Task directions: Begin the copy with the line that contains "Reconstruct this image" and end it with the line that contains "SC.cycles_curves.shape = 'RIBBONS'". Print these lines exactly and omit all pictures.

(Items listed in a dataset)
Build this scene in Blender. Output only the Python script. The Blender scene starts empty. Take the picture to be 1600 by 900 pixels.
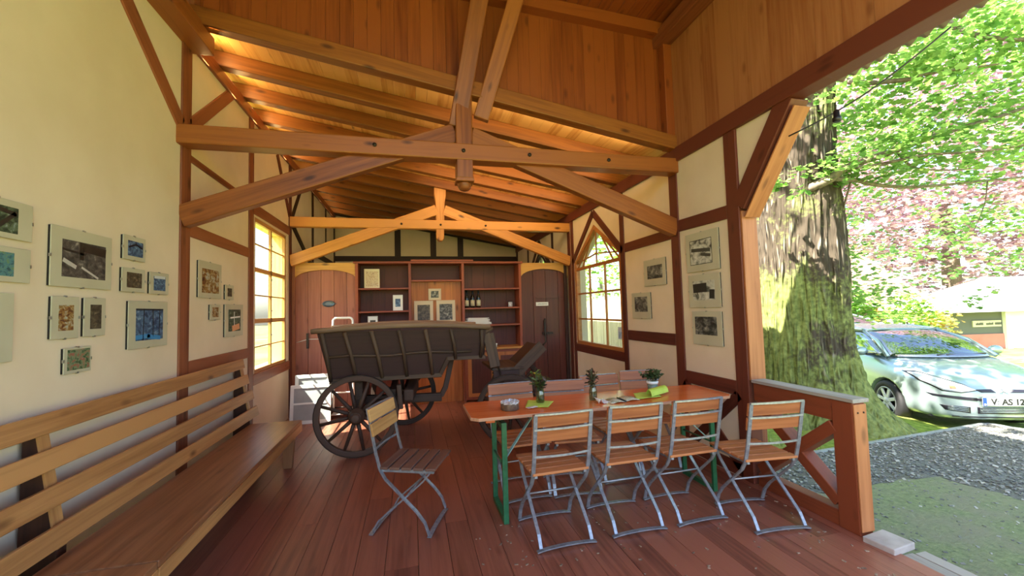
import bpy, bmesh, math, random
from math import sin, cos, pi, radians, sqrt, atan2
from mathutils import Vector, Matrix, noise
from mathutils.bvhtree import BVHTree

random.seed(7)
SC = bpy.context.scene
COL = SC.collection
V = Vector

# ------------------------------------------------------------------ camera
YAW, PITCH, ROLL, FPX, CH = .2418, .0519, -.0279, 639.9, 1.55
FW = V((sin(YAW)*cos(PITCH), cos(YAW)*cos(PITCH), sin(PITCH)))
_R0 = V((cos(YAW), -sin(YAW), 0)); _U0 = _R0.cross(FW)
RT = _R0*cos(ROLL) + _U0*sin(ROLL); UP = -_R0*sin(ROLL) + _U0*cos(ROLL)
CAM = V((0, 0, CH))
cd = bpy.data.cameras.new('camera'); cam = bpy.data.objects.new('camera', cd); COL.objects.link(cam)
M3 = Matrix((RT, UP, -FW)).transposed()
cam.matrix_world = Matrix.Translation(CAM) @ M3.to_4x4()
cd.sensor_fit = 'HORIZONTAL'; cd.sensor_width = 36; cd.lens = 36*FPX/1600
cd.clip_start = .02; cd.clip_end = 300
SC.camera = cam


def at(px, py, depth):
    """world point seen at a photo pixel, at a distance along the view axis"""
    return CAM + (FW + RT*((px-800)/FPX) + UP*((450-py)/FPX))*depth


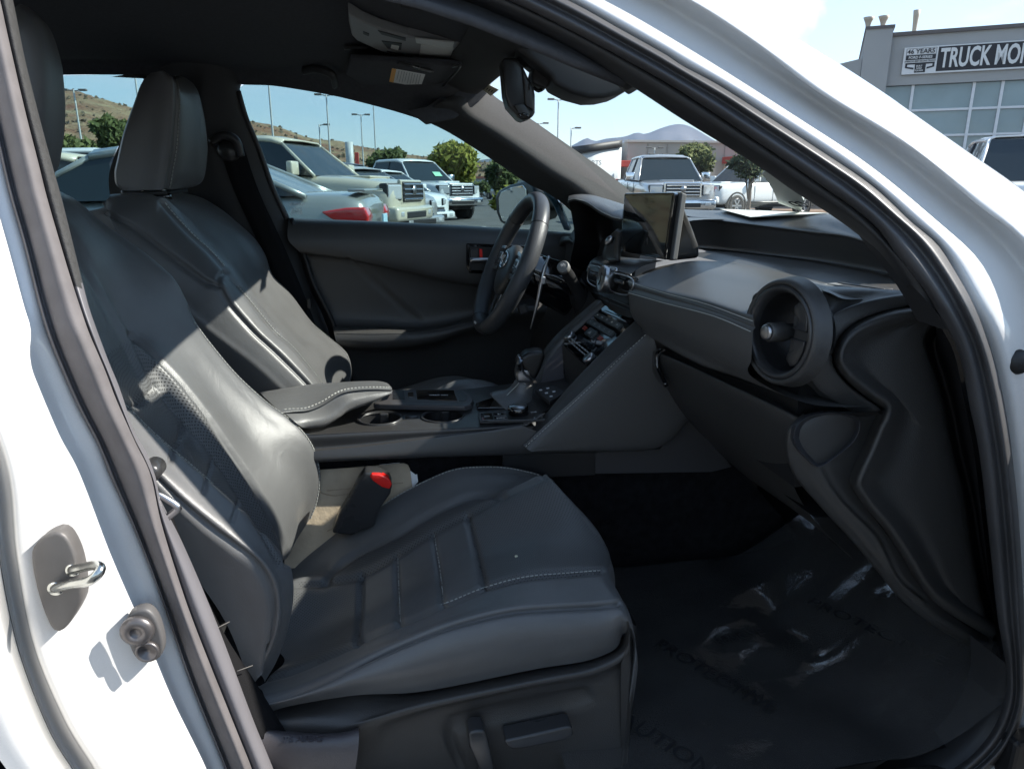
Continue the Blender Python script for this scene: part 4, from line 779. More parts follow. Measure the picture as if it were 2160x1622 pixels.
# ---- centre vents and clock
surf('vent_top', [xs([(1236, 572), (1246, 551), (1262, 541), (1285, 539)], (.50, .51, .53, .56)), xs([(1280, 577), (1290, 560), (1310, 548), (1340, 545)], (.485, .50, .54, .58)), xs([(1318, 590), (1335, 575), (1360, 560), (1400, 550)], (.475, .49, .53, .6))][::1], plastic, dash, k=6, nv=20)
cv = surf('vent_housing', [xs([(1238, 560), (1260, 566), (1290, 574), (1336, 592)], (.52, .50, .49, .49)), xs([(1236, 590), (1258, 602), (1288, 615), (1334, 628)], (.52, .51, .505, .50)), xs([(1242, 605), (1262, 622), (1290, 640), (1340, 660)], (.53, .50, .49, .48)), xs([(1262, 640), (1290, 655), (1320, 668), (1352, 672)], (.50, .49, .48, .48))], darkp, dash, k=6, nv=30)
def frame(nm, px, X, r, m, par): return tube(nm, loop([PX(x, y, X) for x, y in px]), r, m, par, 8, n=40)
frame('vent_frame', [(1243, 560), (1268, 567), (1262, 604), (1240, 592)], .475, .0017, satin, cv)
frame('vent_frame', [(1290, 574), (1334, 590), (1324, 622), (1286, 610)], .465, .0017, satin, cv)
for q in ([(1250, 547), (1330, 573)], [(1262, 556), (1345, 581)]):
    tube('vent_slat', [PX(q[0][0], q[0][1]+8, .49), PX(q[1][0], q[1][1]+8, .475)], .0028, plastic_s, cv, 6)
for x, y in ((1252, 579), (1304, 594)):
    tube('vent_tab', [PX(x-7, y-2, .468), PX(x+10, y+3, .468)], .0045, plastic_s, cv, 8, sq=.5)
for x, y, x2, y2 in ((1245, 570, 1266, 577), (1242, 590, 1262, 598), (1290, 584, 1330, 598), (1288, 603, 1326, 616)):
    tube('vent_slat', [PX(x, y, .485), PX(x2, y2, .48)], .0018, plastic_s, cv, 6)
cn = V3((-.985, .03, .17)).normalized(); cc = PX(1270, 588, .452)
ck = lathe('analog_clock', cc, cn, [(.028, -.03), (.029, .0), (.027, .004), (.024, .002)], satin, cv, 32)
lathe('clock_face', cc, cn, [(.0245, .0015), (.0001, .0022)], mat('clock_dial', (.30, .30, .26), .3, coat=1), ck, 32)
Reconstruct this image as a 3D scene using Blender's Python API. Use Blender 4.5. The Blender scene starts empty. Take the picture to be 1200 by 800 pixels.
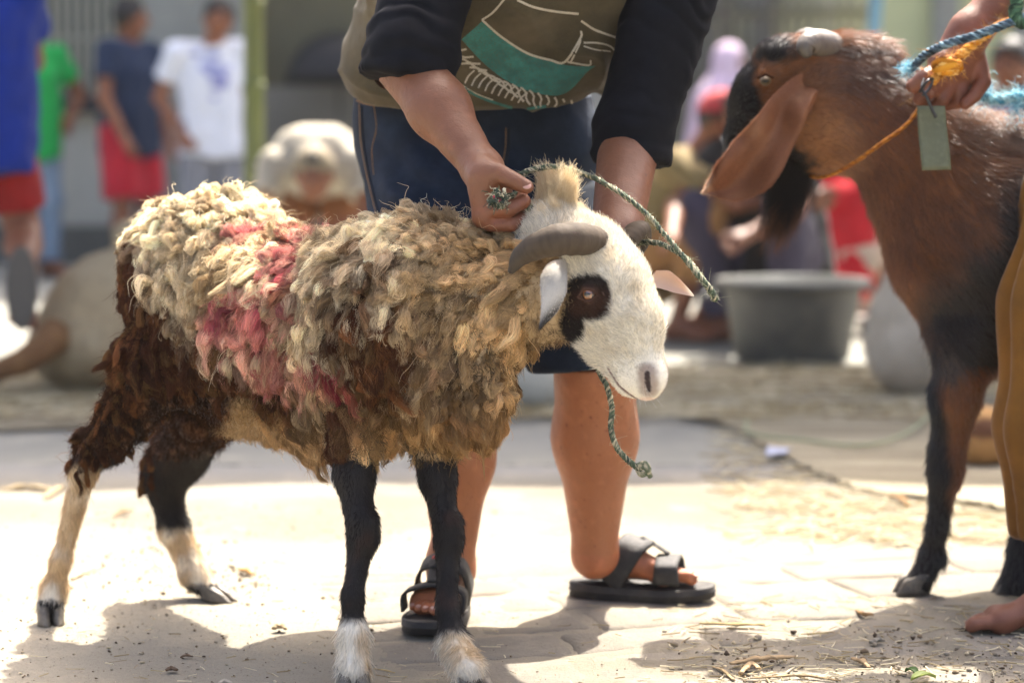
import bpy, math, random
import numpy as np
from mathutils import Vector, Matrix
from mathutils.bvhtree import BVHTree
R = math.radians
rng = np.random.default_rng(7)
random.seed(7)
SC = bpy.context.scene
COL = SC.collection
# ------------------------------------------------------------------ camera
CAM_H, FPX, PITCH = 0.907, 85 / 36 * 1200, math.atan(256 / (85 / 36 * 1200))
cam_d = bpy.data.cameras.new('camera')
cam_d.lens = 85; cam_d.sensor_width = 36; cam_d.clip_start = 0.05; cam_d.clip_end = 500
cam_d.dof.use_dof = True; cam_d.dof.focus_distance = 3.97; cam_d.dof.aperture_fstop = 2.3
cam = bpy.data.objects.new('camera', cam_d); COL.objects.link(cam)
cam.location = (0, 0, CAM_H); cam.rotation_euler = (R(90) - PITCH, 0, 0)
SC.camera = cam
# ------------------------------------------------------------------ sky, sun, exposure
SUN = Vector((0.20, 0.58, 1.0)).normalized()
w = bpy.data.worlds.new("World"); SC.world = w; w.use_nodes = True
nt = w.node_tree
sky = nt.nodes.new('ShaderNodeTexSky'); sky.sky_type = 'NISHITA'; sky.sun_disc = False
sky.air_density = .6; sky.dust_density = 7.0; sky.ozone_density = .1
sky.sun_elevation = math.asin(SUN.z); sky.sun_rotation = math.atan2(SUN.x, SUN.y)
nt.links.new(sky.outputs[0], nt.nodes['Background'].inputs[0])
nt.nodes['Background'].inputs[1].default_value = 0.15
sd = bpy.data.lights.new('sun', 'SUN'); sd.energy = 3.6; sd.angle = R(0.5); sd.color = (1.0, 0.945, 0.86)
so = bpy.data.objects.new('sun', sd); COL.objects.link(so)
so.rotation_euler = SUN.to_track_quat('Z', 'Y').to_euler()
SC.view_settings.view_transform = 'Standard'; SC.view_settings.look = 'None'
SC.view_settings.gamma = 1; SC.view_settings.exposure = 2.1
SC.render.engine = 'CYCLES'
SC.cycles.use_denoising = True
SC.cycles.max_bounces = 8; SC.cycles.diffuse_bounces = 4; SC.cycles.transparent_max_bounces = 8
SC.cycles.sample_clamp_indirect = 6
SC.cycles_curves.shape = 'RIBBONS' if hasattr(SC, 'cycles_curves') else 'RIBBONS'

# ------------------------------------------------------------------ helpers
_s, _c = math.sin(PITCH), math.cos(PITCH)
def P(px, py, Y):
    """real place of something seen at photo pixel px,py and standing Y metres away"""
    u, v = (px - 600) / FPX, (400 - py) / FPX
    dy, dz = _c + _s * v, -_s + _c * v
    return np.array((u / dy * Y, Y, CAM_H + dz / dy * Y))
def G(px, py):
    """the same for a point of the ground"""
    u, v = (px - 600) / FPX, (400 - py) / FPX
    dy, dz = _c + _s * v, -_s + _c * v
    t = -CAM_H / dz
    return np.array((u * t, dy * t, 0.0))
def pr(r, Y): return r * Y / FPX
def proj(p):
    p = np.atleast_2d(p); x, y, z = p[:, 0], p[:, 1], p[:, 2] - CAM_H
    dep = y * _c - z * _s
    return 600 + FPX * x / dep, 400 - FPX * (z * _c + y * _s) / dep
def A(*v): return np.array(v, float)
def unit(v):
    v = np.asarray(v, float); return v / (np.linalg.norm(v, axis=-1, keepdims=True) + 1e-12)
def lin(h):
    c = [int(h[i:i + 2], 16) / 255 for i in (0, 2, 4)]
    return np.array([x / 12.92 if x <= .04045 else ((x + .055) / 1.055) ** 2.4 for x in c])

def _hash(ix, iy, iz, seed):
    n = (ix.astype(np.int64) * 73856093) ^ (iy.astype(np.int64) * 19349663) ^ (iz.astype(np.int64) * 83492791) ^ (seed * 2654435761)
    n = (n ^ (n >> 13)) * 1274126177 & 0xffffffff
    n = (n ^ (n >> 16)) & 0xffff
    return n / 65535.0
def vnoise(p, f=1.0, seed=0):
    p = np.atleast_2d(p) * f
    i = np.floor(p).astype(np.int64); t = p - i; t = t * t * (3 - 2 * t)
    o = 0
    for a in (0, 1):
        for b in (0, 1):
            for c in (0, 1):
                wgt = (t[:, 0] if a else 1 - t[:, 0]) * (t[:, 1] if b else 1 - t[:, 1]) * (t[:, 2] if c else 1 - t[:, 2])
                o = o + wgt * _hash(i[:, 0] + a, i[:, 1] + b, i[:, 2] + c, seed)
    return o * 2 - 1
def fbm(p, f=1.0, seed=0, n=3):
    o, a = 0, 1.0
    for k in range(n):
        o = o + a * vnoise(p, f * 2 ** k, seed + k); a *= .5
    return o / 1.75
def sstep(a, b, x):
    t = np.clip((x - a) / (b - a), 0, 1); return t * t * (3 - 2 * t)
def mixc(a, b, t):
    t = np.asarray(t)[..., None]; return a * (1 - t) + b * t

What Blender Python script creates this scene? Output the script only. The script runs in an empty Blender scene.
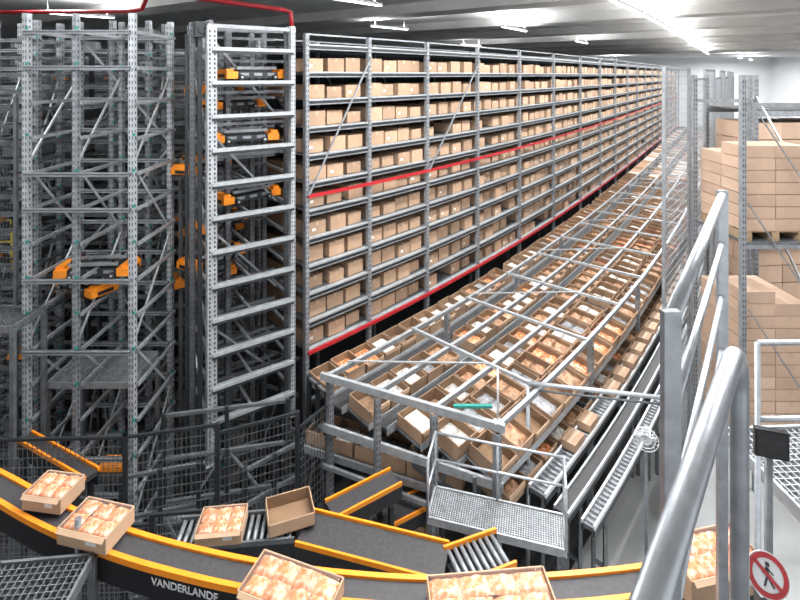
import bpy, math, random
from mathutils import Vector, Matrix
R = random.Random(7)
H = 6.5; F = 500.0; HZ = 75.0
def at(px, py, z):
    Y = F*(H-z)/(py-HZ)
    return Vector(((px-400)/F*Y, Y, z))
SC = bpy.context.scene
COL = SC.collection

# ---------------------------------------------------------------- materials
def mat(name, col, rough=0.6, metal=0.0, var=0.0, scale=8.0, objvar=0.0, bump=0.0, emit=0.0, alpha=1.0, trans=0.0, col2=None):
    m = bpy.data.materials.new(name); m.use_nodes = True
    nt = m.node_tree; b = nt.nodes['Principled BSDF']
    b.inputs['Base Color'].default_value = (*col, 1)
    b.inputs['Roughness'].default_value = rough
    b.inputs['Metallic'].default_value = metal
    b.inputs['Alpha'].default_value = alpha
    b.inputs['Transmission Weight'].default_value = trans
    if emit:
        b.inputs['Emission Color'].default_value = (1, 1, 1, 1)
        b.inputs['Emission Strength'].default_value = emit
    tc = nt.nodes.new('ShaderNodeTexCoord')
    ns = nt.nodes.new('ShaderNodeTexNoise'); ns.inputs['Scale'].default_value = scale
    ns.inputs['Detail'].default_value = 4
    nt.links.new(tc.outputs['Object'], ns.inputs['Vector'])
    mr = nt.nodes.new('ShaderNodeMapRange')
    mr.inputs['From Min'].default_value = 0.3; mr.inputs['From Max'].default_value = 0.7
    mr.inputs['To Min'].default_value = 1-var; mr.inputs['To Max'].default_value = 1+var
    nt.links.new(ns.outputs['Fac'], mr.inputs['Value'])
    val = mr.outputs[0]
    if objvar:
        oi = nt.nodes.new('ShaderNodeObjectInfo')
        m2 = nt.nodes.new('ShaderNodeMapRange')
        m2.inputs['To Min'].default_value = 1-objvar; m2.inputs['To Max'].default_value = 1+objvar
        nt.links.new(oi.outputs['Random'], m2.inputs['Value'])
        mu = nt.nodes.new('ShaderNodeMath'); mu.operation = 'MULTIPLY'
        nt.links.new(val, mu.inputs[0]); nt.links.new(m2.outputs[0], mu.inputs[1]); val = mu.outputs[0]
    vm = nt.nodes.new('ShaderNodeVectorMath'); vm.operation = 'SCALE'
    vm.inputs[0].default_value = col
    if col2:
        n2 = nt.nodes.new('ShaderNodeTexNoise'); n2.inputs['Scale'].default_value = scale*1.7
        nt.links.new(tc.outputs['Object'], n2.inputs['Vector'])
        cr = nt.nodes.new('ShaderNodeValToRGB'); cr.color_ramp.elements[0].position = 0.45; cr.color_ramp.elements[1].position = 0.64
        cr.color_ramp.elements[0].color = (*col, 1); cr.color_ramp.elements[1].color = (*col2, 1)
        nt.links.new(n2.outputs['Fac'], cr.inputs[0]); nt.links.new(cr.outputs[0], vm.inputs[0])
    nt.links.new(val, vm.inputs['Scale'])
    nt.links.new(vm.outputs[0], b.inputs['Base Color'])
    if bump:
        bp = nt.nodes.new('ShaderNodeBump'); bp.inputs['Strength'].default_value = bump
        bp.inputs['Distance'].default_value = 0.02
        nt.links.new(ns.outputs['Fac'], bp.inputs['Height']); nt.links.new(bp.outputs[0], b.inputs['Normal'])
    return m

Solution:
Reconstruct this image as a 3D scene using Blender's Python API. Use Blender 4.5. The Blender scene starts empty. Take the picture to be 1200 by 800 pixels.
import bpy, math, random
import numpy as np
from mathutils import Vector, Matrix
from mathutils.bvhtree import BVHTree
R = math.radians
rng = np.random.default_rng(7)
random.seed(7)
SC = bpy.context.scene
COL = SC.collection
# ------------------------------------------------------------------ camera
CAM_H, FPX, PITCH = 0.907, 85 / 36 * 1200, math.atan(256 / (85 / 36 * 1200))
cam_d = bpy.data.cameras.new('camera')
cam_d.lens = 85; cam_d.sensor_width = 36; cam_d.clip_start = 0.05; cam_d.clip_end = 500
cam_d.dof.use_dof = True; cam_d.dof.focus_distance = 3.97; cam_d.dof.aperture_fstop = 2.3
cam = bpy.data.objects.new('camera', cam_d); COL.objects.link(cam)
cam.location = (0, 0, CAM_H); cam.rotation_euler = (R(90) - PITCH, 0, 0)
SC.camera = cam
# ------------------------------------------------------------------ sky, sun, exposure
SUN = Vector((0.20, 0.58, 1.0)).normalized()
w = bpy.data.worlds.new("World"); SC.world = w; w.use_nodes = True
nt = w.node_tree
sky = nt.nodes.new('ShaderNodeTexSky'); sky.sky_type = 'NISHITA'; sky.sun_disc = False
sky.air_density = .6; sky.dust_density = 7.0; sky.ozone_density = .1
sky.sun_elevation = math.asin(SUN.z); sky.sun_rotation = math.atan2(SUN.x, SUN.y)
nt.links.new(sky.outputs[0], nt.nodes['Background'].inputs[0])
nt.nodes['Background'].inputs[1].default_value = 0.15
sd = bpy.data.lights.new('sun', 'SUN'); sd.energy = 3.6; sd.angle = R(0.5); sd.color = (1.0, 0.945, 0.86)
so = bpy.data.objects.new('sun', sd); COL.objects.link(so)
so.rotation_euler = SUN.to_track_quat('Z', 'Y').to_euler()
SC.view_settings.view_transform = 'Standard'; SC.view_settings.look = 'None'
SC.view_settings.gamma = 1; SC.view_settings.exposure = 2.1
SC.render.engine = 'CYCLES'
SC.cycles.use_denoising = True
SC.cycles.max_bounces = 8; SC.cycles.diffuse_bounces = 4; SC.cycles.transparent_max_bounces = 8
SC.cycles.sample_clamp_indirect = 6
SC.cycles_curves.shape = 'RIBBONS' if hasattr(SC, 'cycles_curves') else 'RIBBONS'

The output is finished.